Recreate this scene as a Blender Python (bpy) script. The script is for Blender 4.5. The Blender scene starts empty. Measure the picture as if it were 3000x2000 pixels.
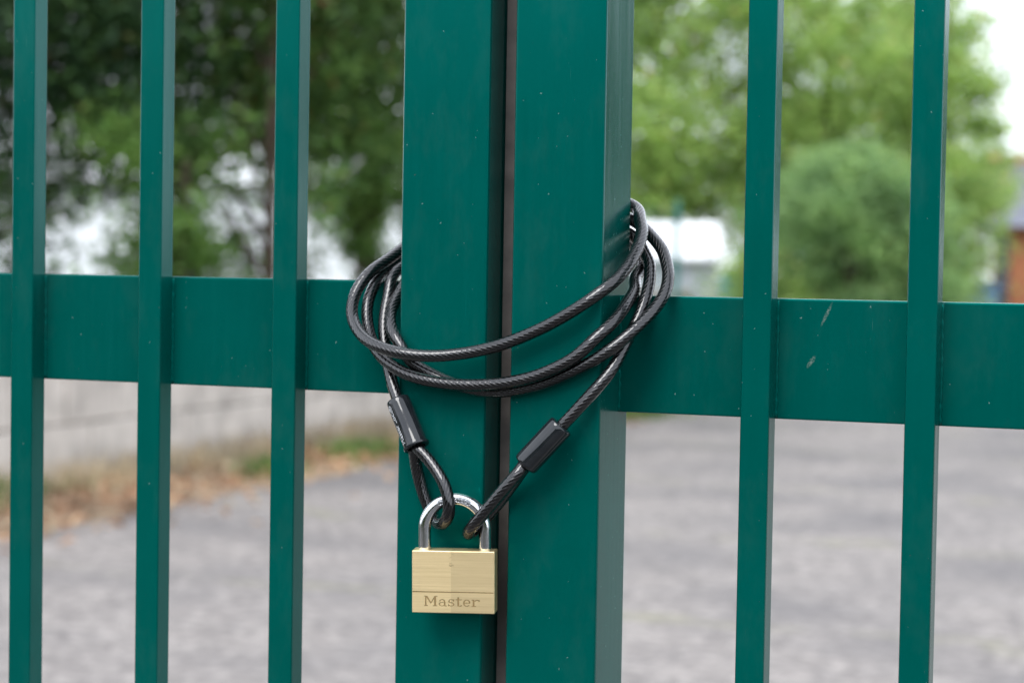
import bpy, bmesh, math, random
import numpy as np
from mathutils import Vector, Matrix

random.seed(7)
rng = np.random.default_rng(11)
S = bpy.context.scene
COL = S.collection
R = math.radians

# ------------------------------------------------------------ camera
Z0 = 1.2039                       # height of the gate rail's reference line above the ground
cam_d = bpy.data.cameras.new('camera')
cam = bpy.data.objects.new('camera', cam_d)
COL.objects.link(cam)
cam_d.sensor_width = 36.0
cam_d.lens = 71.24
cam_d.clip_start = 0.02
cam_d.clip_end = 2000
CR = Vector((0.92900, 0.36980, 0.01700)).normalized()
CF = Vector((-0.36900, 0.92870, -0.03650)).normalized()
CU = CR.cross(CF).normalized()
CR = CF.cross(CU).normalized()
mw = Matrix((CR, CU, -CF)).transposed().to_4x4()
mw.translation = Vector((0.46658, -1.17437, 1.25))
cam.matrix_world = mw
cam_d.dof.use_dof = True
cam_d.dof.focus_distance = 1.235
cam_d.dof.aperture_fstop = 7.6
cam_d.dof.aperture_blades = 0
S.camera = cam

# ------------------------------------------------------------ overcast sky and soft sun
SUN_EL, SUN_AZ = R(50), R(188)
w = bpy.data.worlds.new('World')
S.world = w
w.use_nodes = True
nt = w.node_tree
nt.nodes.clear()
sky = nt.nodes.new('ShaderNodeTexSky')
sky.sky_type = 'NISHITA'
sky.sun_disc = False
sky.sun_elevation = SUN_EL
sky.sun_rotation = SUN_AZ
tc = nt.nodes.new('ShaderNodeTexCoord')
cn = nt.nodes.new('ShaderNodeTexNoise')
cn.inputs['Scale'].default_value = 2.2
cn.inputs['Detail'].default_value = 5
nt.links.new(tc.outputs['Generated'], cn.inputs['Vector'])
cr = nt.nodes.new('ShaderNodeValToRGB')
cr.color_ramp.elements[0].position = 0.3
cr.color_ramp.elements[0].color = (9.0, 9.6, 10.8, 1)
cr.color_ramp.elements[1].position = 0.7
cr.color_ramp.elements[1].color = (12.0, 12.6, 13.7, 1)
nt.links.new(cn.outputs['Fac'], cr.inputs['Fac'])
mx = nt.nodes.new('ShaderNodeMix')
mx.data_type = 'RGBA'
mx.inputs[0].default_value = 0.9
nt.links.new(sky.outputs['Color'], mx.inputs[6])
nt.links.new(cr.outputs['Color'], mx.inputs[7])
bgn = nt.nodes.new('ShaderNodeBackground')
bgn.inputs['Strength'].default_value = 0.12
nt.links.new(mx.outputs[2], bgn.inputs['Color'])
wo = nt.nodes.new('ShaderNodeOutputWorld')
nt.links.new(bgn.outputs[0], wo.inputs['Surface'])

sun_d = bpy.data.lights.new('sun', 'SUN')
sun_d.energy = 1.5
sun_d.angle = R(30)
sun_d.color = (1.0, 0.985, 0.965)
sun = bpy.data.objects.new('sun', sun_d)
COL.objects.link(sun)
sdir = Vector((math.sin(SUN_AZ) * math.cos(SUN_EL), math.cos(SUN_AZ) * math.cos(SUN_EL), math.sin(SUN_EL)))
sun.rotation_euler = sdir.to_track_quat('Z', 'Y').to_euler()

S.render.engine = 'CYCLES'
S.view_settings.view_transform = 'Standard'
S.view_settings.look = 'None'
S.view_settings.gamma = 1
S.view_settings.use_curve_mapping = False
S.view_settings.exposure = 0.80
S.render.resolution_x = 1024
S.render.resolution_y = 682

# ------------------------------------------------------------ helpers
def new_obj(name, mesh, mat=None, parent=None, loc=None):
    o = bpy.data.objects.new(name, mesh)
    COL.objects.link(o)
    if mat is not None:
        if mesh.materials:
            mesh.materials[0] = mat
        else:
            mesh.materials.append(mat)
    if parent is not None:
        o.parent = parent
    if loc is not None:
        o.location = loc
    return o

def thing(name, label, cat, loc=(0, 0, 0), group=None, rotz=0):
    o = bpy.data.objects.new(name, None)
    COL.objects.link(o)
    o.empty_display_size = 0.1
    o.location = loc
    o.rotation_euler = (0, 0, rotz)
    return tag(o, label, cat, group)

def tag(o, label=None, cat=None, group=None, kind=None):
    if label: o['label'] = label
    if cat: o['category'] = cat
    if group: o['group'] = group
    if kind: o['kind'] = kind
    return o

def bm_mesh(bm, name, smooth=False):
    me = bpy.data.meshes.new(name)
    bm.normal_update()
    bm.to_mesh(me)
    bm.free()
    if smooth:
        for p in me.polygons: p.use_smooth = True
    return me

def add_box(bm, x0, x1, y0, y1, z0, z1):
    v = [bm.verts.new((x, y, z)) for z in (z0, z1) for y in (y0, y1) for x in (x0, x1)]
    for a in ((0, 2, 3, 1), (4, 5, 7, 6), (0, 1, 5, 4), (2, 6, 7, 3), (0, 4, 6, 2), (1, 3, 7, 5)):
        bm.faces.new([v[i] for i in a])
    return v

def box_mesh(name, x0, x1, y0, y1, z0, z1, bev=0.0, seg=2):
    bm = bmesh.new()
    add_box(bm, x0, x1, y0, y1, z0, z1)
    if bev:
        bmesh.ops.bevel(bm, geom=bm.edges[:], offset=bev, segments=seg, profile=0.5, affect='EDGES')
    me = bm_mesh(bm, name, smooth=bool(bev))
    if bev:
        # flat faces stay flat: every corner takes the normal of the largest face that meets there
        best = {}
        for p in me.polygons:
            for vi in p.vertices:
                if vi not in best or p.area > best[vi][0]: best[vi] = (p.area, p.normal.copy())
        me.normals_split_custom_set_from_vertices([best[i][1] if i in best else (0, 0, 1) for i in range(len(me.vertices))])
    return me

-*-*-

WHAT IS EXPECTED: Quote the data above in full, leaving out the pictures it holds.

THE REPLY:
Recreate this scene as a Blender Python (bpy) script. The script is for Blender 4.5. The Blender scene starts empty. Measure the picture as if it were 3000x2000 pixels.
import bpy, bmesh, math, random
import numpy as np
from mathutils import Vector, Matrix

random.seed(7)
rng = np.random.default_rng(11)
S = bpy.context.scene
COL = S.collection
R = math.radians

# ------------------------------------------------------------ camera
Z0 = 1.2039                       # height of the gate rail's reference line above the ground
cam_d = bpy.data.cameras.new('camera')
cam = bpy.data.objects.new('camera', cam_d)
COL.objects.link(cam)
cam_d.sensor_width = 36.0
cam_d.lens = 71.24
cam_d.clip_start = 0.02
cam_d.clip_end = 2000
CR = Vector((0.92900, 0.36980, 0.01700)).normalized()
CF = Vector((-0.36900, 0.92870, -0.03650)).normalized()
CU = CR.cross(CF).normalized()
CR = CF.cross(CU).normalized()
mw = Matrix((CR, CU, -CF)).transposed().to_4x4()
mw.translation = Vector((0.46658, -1.17437, 1.25))
cam.matrix_world = mw
cam_d.dof.use_dof = True
cam_d.dof.focus_distance = 1.235
cam_d.dof.aperture_fstop = 7.6
cam_d.dof.aperture_blades = 0
S.camera = cam

# ------------------------------------------------------------ overcast sky and soft sun
SUN_EL, SUN_AZ = R(50), R(188)
w = bpy.data.worlds.new('World')
S.world = w
w.use_nodes = True
nt = w.node_tree
nt.nodes.clear()
sky = nt.nodes.new('ShaderNodeTexSky')
sky.sky_type = 'NISHITA'
sky.sun_disc = False
sky.sun_elevation = SUN_EL
sky.sun_rotation = SUN_AZ
tc = nt.nodes.new('ShaderNodeTexCoord')
cn = nt.nodes.new('ShaderNodeTexNoise')
cn.inputs['Scale'].default_value = 2.2
cn.inputs['Detail'].default_value = 5
nt.links.new(tc.outputs['Generated'], cn.inputs['Vector'])
cr = nt.nodes.new('ShaderNodeValToRGB')
cr.color_ramp.elements[0].position = 0.3
cr.color_ramp.elements[0].color = (9.0, 9.6, 10.8, 1)
cr.color_ramp.elements[1].position = 0.7
cr.color_ramp.elements[1].color = (12.0, 12.6, 13.7, 1)
nt.links.new(cn.outputs['Fac'], cr.inputs['Fac'])
mx = nt.nodes.new('ShaderNodeMix')
mx.data_type = 'RGBA'
mx.inputs[0].default_value = 0.9
nt.links.new(sky.outputs['Color'], mx.inputs[6])
nt.links.new(cr.outputs['Color'], mx.inputs[7])
bgn = nt.nodes.new('ShaderNodeBackground')
bgn.inputs['Strength'].default_value = 0.12
nt.links.new(mx.outputs[2], bgn.inputs['Color'])
wo = nt.nodes.new('ShaderNodeOutputWorld')
nt.links.new(bgn.outputs[0], wo.inputs['Surface'])

sun_d = bpy.data.lights.new('sun', 'SUN')
sun_d.energy = 1.5
sun_d.angle = R(30)
sun_d.color = (1.0, 0.985, 0.965)
sun = bpy.data.objects.new('sun', sun_d)
COL.objects.link(sun)
sdir = Vector((math.sin(SUN_AZ) * math.cos(SUN_EL), math.cos(SUN_AZ) * math.cos(SUN_EL), math.sin(SUN_EL)))
sun.rotation_euler = sdir.to_track_quat('Z', 'Y').to_euler()

S.render.engine = 'CYCLES'
S.view_settings.view_transform = 'Standard'
S.view_settings.look = 'None'
S.view_settings.gamma = 1
S.view_settings.use_curve_mapping = False
S.view_settings.exposure = 0.80
S.render.resolution_x = 1024
S.render.resolution_y = 682

# ------------------------------------------------------------ helpers
def new_obj(name, mesh, mat=None, parent=None, loc=None):
    o = bpy.data.objects.new(name, mesh)
    COL.objects.link(o)
    if mat is not None:
        if mesh.materials:
            mesh.materials[0] = mat
        else:
            mesh.materials.append(mat)
    if parent is not None:
        o.parent = parent
    if loc is not None:
        o.location = loc
    return o

def thing(name, label, cat, loc=(0, 0, 0), group=None, rotz=0):
    o = bpy.data.objects.new(name, None)
    COL.objects.link(o)
    o.empty_display_size = 0.1
    o.location = loc
    o.rotation_euler = (0, 0, rotz)
    return tag(o, label, cat, group)

def tag(o, label=None, cat=None, group=None, kind=None):
    if label: o['label'] = label
    if cat: o['category'] = cat
    if group: o['group'] = group
    if kind: o['kind'] = kind
    return o

def bm_mesh(bm, name, smooth=False):
    me = bpy.data.meshes.new(name)
    bm.normal_update()
    bm.to_mesh(me)
    bm.free()
    if smooth:
        for p in me.polygons: p.use_smooth = True
    return me

def add_box(bm, x0, x1, y0, y1, z0, z1):
    v = [bm.verts.new((x, y, z)) for z in (z0, z1) for y in (y0, y1) for x in (x0, x1)]
    for a in ((0, 2, 3, 1), (4, 5, 7, 6), (0, 1, 5, 4), (2, 6, 7, 3), (0, 4, 6, 2), (1, 3, 7, 5)):
        bm.faces.new([v[i] for i in a])
    return v

def box_mesh(name, x0, x1, y0, y1, z0, z1, bev=0.0, seg=2):
    bm = bmesh.new()
    add_box(bm, x0, x1, y0, y1, z0, z1)
    if bev:
        bmesh.ops.bevel(bm, geom=bm.edges[:], offset=bev, segments=seg, profile=0.5, affect='EDGES')
    me = bm_mesh(bm, name, smooth=bool(bev))
    if bev:
        # flat faces stay flat: every corner takes the normal of the largest face that meets there
        best = {}
        for p in me.polygons:
            for vi in p.vertices:
                if vi not in best or p.area > best[vi][0]: best[vi] = (p.area, p.normal.copy())
        me.normals_split_custom_set_from_vertices([best[i][1] if i in best else (0, 0, 1) for i in range(len(me.vertices))])
    return me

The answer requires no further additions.